* Begin DATA *

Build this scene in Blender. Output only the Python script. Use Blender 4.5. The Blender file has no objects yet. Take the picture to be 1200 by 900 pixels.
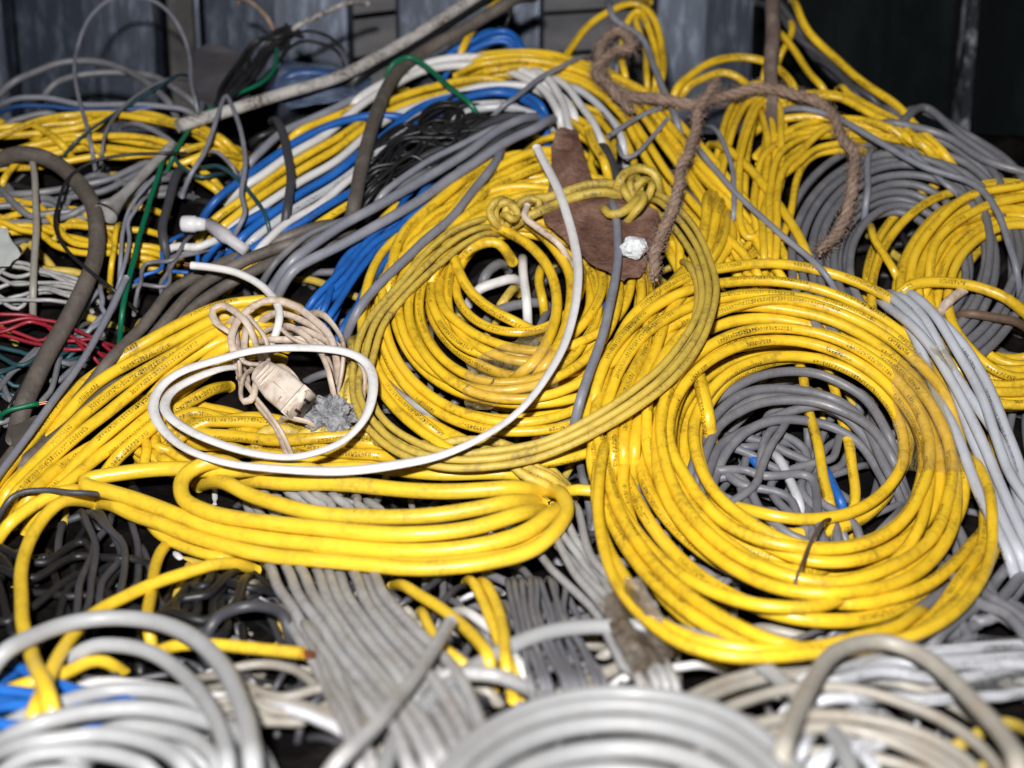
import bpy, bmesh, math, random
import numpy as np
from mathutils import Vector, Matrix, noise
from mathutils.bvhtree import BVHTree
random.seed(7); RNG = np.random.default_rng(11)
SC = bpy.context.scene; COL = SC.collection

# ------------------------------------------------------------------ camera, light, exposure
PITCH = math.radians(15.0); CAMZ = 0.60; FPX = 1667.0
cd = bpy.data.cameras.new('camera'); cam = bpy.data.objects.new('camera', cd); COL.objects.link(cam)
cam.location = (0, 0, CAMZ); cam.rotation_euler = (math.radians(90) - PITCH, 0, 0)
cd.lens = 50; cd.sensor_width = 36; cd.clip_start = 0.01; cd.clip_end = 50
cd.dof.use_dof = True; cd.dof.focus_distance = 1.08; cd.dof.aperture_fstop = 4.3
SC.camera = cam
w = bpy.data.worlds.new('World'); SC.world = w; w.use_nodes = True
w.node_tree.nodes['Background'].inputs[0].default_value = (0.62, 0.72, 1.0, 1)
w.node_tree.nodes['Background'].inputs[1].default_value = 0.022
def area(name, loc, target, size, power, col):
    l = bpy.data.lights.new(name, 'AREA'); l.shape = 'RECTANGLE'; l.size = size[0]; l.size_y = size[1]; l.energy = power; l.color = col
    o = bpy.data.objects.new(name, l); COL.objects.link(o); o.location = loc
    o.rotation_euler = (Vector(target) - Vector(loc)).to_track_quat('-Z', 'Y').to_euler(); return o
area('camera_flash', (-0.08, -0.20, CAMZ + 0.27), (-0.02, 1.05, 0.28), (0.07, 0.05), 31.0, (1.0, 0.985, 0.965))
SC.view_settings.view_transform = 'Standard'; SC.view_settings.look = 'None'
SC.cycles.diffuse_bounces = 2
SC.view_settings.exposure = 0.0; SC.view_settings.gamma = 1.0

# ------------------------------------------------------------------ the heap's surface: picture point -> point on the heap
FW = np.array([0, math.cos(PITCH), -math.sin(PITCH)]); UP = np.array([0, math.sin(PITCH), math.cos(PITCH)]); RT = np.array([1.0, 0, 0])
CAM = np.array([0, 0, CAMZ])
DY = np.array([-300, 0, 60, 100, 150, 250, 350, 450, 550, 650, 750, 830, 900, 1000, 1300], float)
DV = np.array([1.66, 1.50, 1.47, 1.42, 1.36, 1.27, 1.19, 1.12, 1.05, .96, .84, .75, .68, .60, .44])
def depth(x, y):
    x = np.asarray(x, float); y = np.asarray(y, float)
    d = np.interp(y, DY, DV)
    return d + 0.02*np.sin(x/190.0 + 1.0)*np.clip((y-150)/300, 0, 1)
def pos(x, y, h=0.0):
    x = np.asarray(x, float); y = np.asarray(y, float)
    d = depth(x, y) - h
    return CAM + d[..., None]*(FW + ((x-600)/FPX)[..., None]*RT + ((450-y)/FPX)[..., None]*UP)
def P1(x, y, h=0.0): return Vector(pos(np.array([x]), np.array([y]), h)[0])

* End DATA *

* _WHAT YOU WILL DO_:
Repeat only the lines from the beginning of the material through the line containing "SC = bpy.context.scene; COL = SC.collection", both ends kept, leaving pictures out.

* _SOLUTION TO THIS EXERCISE_:
Build this scene in Blender. Output only the Python script. Use Blender 4.5. The Blender file has no objects yet. Take the picture to be 1200 by 900 pixels.
import bpy, bmesh, math, random
import numpy as np
from mathutils import Vector, Matrix, noise
from mathutils.bvhtree import BVHTree
random.seed(7); RNG = np.random.default_rng(11)
SC = bpy.context.scene; COL = SC.collection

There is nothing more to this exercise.